UMP : Nicolas Princen estime qu'il faut profiter de la force du numérique pour créer de nouvelles filières de formation, afin d'améliorer l'employabilité des diplômés. Il propose ainsi une réforme de la formation professionnelle et la création d'un bac numérique "pour combler les 70 000 emplois non pourvus dans le secteur". Il précise que les lycéens "auront dès la rentrée prochaine une option numérique s'ils préparent un baccalauréat scientifique ou technologique". L'UMP maintient l'idée que le rôle des universités et de leur autonomie est majeur dans l'attractivité du numérique en France et que si Nicolas Sarkozy est réélu, le gouvernement travaillera main dans la main avec les universités quant à la création de nouvelles formations spécifiques, comme dans le cloud computing et dans l'open data.

Accompagnement des start-up : des ambitions globalement communes

Les deux partis entendent maintenir le statut de Jeune entreprise innovante (JEI) et le Crédit d'impôt recherche (CIR), pour lequel ils ont tous deux apporté quelques précisions.

PS : La poursuite du Crédit d'impôt doit prendre davantage en compte les PME via une redéfinition des critères d'attribution. La gauche souhaite également voir les démarches d'accès facilitées. Le PS maintient son idée de créer une banque publique d'investissement. Cette création nécessitera en amont un audit des modalités du grand emprunt et du FSN afin de permettre à l'Etat d'appréhender les instruments d'investissements nécessaires. Fleur Pellerin estime également que le Fonds national d'amorçage "est un vrai sujet", sans pour autant en préciser les tenants et aboutissants. Elle ajoute qu'il faudra surtout définir deux ou trois secteurs d'investissement prioritaires comme par exemple la e-santé "pour faire du numérique une filière d'excellence en France".

UMP : Pour les sociétés n'ayant pas la trésorerie suffisante, l'UMP propose que leur Crédit d'impôt recherche leur soit avancé par Oséo. Nicolas Princen a évoqué à nouveau la création du programme national Start-up France impulsé par le Conseil national du numérique. Son objectif est d'offrir un guichet unique pour les aides à destinations des entrepreneurs, un portail d'information et d'établir un réseau entre les entrepreneurs expatriés et ceux domiciliés en France.

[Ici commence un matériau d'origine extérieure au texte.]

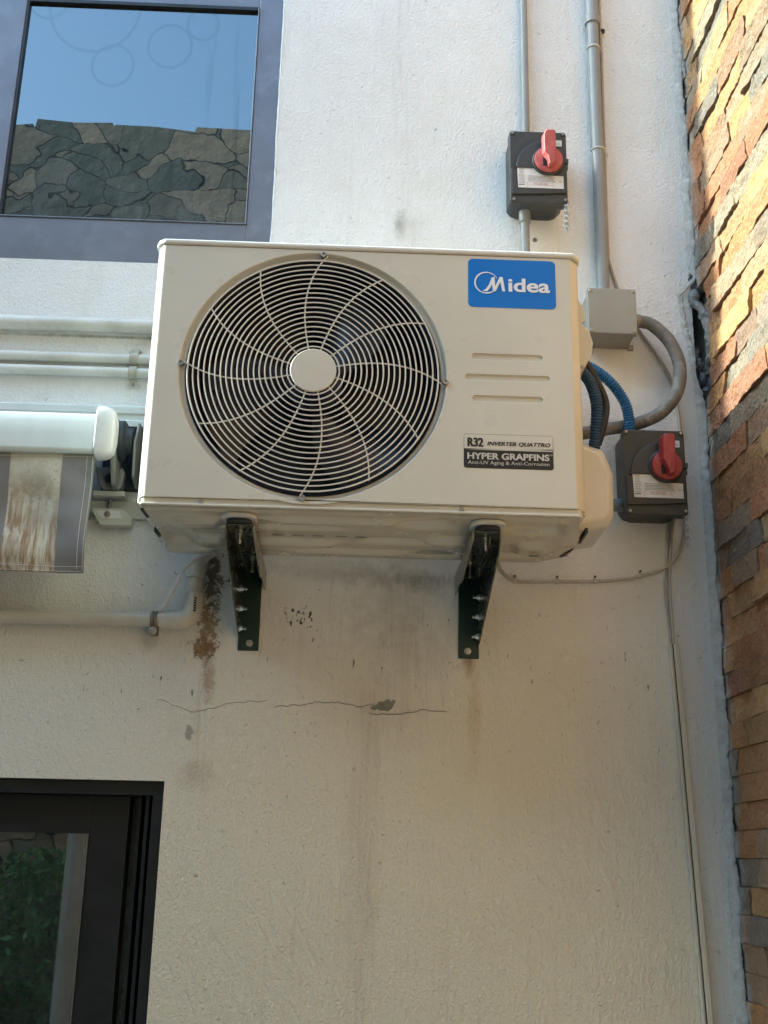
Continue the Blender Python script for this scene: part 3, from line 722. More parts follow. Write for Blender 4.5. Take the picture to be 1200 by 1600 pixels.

Si Nicolas Sarkozy est réélu, il prévoit également une remise à plat des dispositif FIP/FCPI et de la loi TEPA. Si Nicolas Princen a indiqué qu'il y travaillait avec le CNNum mais "qu'il est encore trop tôt pour en parler".

Droit sur Internet et respect de la vie privée : l'UMP botte en touche

PS : "Nous souhaitons mettre en place un habeas corpus du numérique" a déclaré Fleur Pellerin, en expliquant que si François Hollande devient président de la république, les internautes auront certaines de leurs libertés garanties et ce via le renforcement de la CNIL.

UMP : Ni Nicolas Princen ni la réponse écrite de Nicolas Sarkozy au Collectif du numérique n'ont mentionné l'un de ces deux points.

Fiscalité du numérique : le PS encore trop imprécis

PS : Fleur Pellerin a à nouveau mentionné la fiscalité des géants du web car "Google et les autres doivent contribuer à la création de la valeur" mais n'a pas évoqué les mécanismes fiscaux envisagés par le PS.

UMP : Dans sa réponse écrite au Collectif du numérique, Nicolas Sarkozy "souhaite une fiscalité équitable en France et en Europe, aussi bien en ce qui concerne la TVA que sur l'impôt sur les sociétés". Le candidat Sarkozy reprend ainsi les recommandations du CNNum de créer un statut d'établissement stable virtuel afin que les sociétés dont les sièges sont domiciliés à l'étranger soient assujetties à l'impôt sur les sociétés. Il réintroduit également l'idée de la mise en place du cycle commercial complet pour taxer les bénéfices des acteurs étrangers.

Quelle organisation pour mener les réformes ?

PS : Fleur Pellerin estime que le déploiement d'une stratégie numérique nationale devra passer par la création d'un réseau de conseillers spéciaux au numérique au sein de chaque administration. Ne s'opposant pas au maintien du secrétariat d'état existant, elle juge toutefois "que la volonté de faire exister le numérique en France doit être également portée par des personnes bénéficiant de l'attention du président de la république et du premier ministre".

UMP : Pour Nicolas Princen, c'est "davantage les compétences de certains individus qui comptent". Il n'envisage toutefois pas le Ministère de l'économie des finances et de l'industrie sans volet numérique et propose la création d'une agence de l'Etat dédiée à l'innovation, sans pour autant en préciser les ressources dont elle pourrait disposer. Elle permettrait "d'avoir une vision transversale pour identifier les nouvelles filières à créer dans les services de l'Etat".